On Fri, Apr 27, 2012 at 7:23 PM, Mike Frysinger <vapier@gentoo.org> wrote:
>
> On Friday 27 April 2012 10:33:23 H.J. Lu wrote:
> > On Fri, Apr 27, 2012 at 7:28 AM, H.J. Lu wrote:
> > > On Fri, Apr 27, 2012 at 7:26 AM, Mike Frysinger wrote:
> > >> On Friday 27 April 2012 09:27:48 H.J. Lu wrote:
> > >>> On Fri, Apr 27, 2012 at 3:37 AM, Alan Modra wrote:
> > >>> > On Fri, Apr 27, 2012 at 12:07:15AM -0400, Mike Frysinger wrote:
> > >>> >> Gentoo used to but found them too unstable. so once the GNU
> > >>> >> releases started picking up, we stopped relying on his snapshots.
> > >>> >
> > >>> > HJ's snapshots are binutils trunk + some HJ patches. One person
> > >>> > decides when to release, and works on stabilising that release.
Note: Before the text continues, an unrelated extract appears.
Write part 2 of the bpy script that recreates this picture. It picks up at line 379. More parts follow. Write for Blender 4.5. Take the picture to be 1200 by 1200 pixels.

The
> > >>> > entire binutils team ought to do better, don't you think? Well, at
> > >>> > least there's some chance we will!
> > >>>
> > >>> If a binutuls can build kernel, gcc, glibc and binutils on x86, it is
> > >>> good enough for me. Any binutils release has bugs (some may be
> > >>> critical), which may not be known if it isn't released. I will make
> > >>> sure that all bugs are fixed as soon as possible. I don't see why it
> > >>> should take a month to make a release. A week should be plenty. You
> > >>> just deal with bugs.
> > >>
> > >> yes, and the way you effectively deal with them is by branching and
> > >> doing point releases. constant releases from trunk won't help as there
> > >> is always development going on there.
> > >
> > > Just freeze trunk for a week to make a release and move on after
> > > that.
> >
> > We don't have to make each release from trunk as a major release.
> > Trunk can be
> >
> > 2.23
> > 2.23.1
> > 2.23.2.
> > ..
> >
> > At any time, we can call trunk 2.24.
>
> yeah, i don't think that works. it implies stability of patch choices which
> is not the case at all and goes against the versioning expectations of just
> about every other major project out there.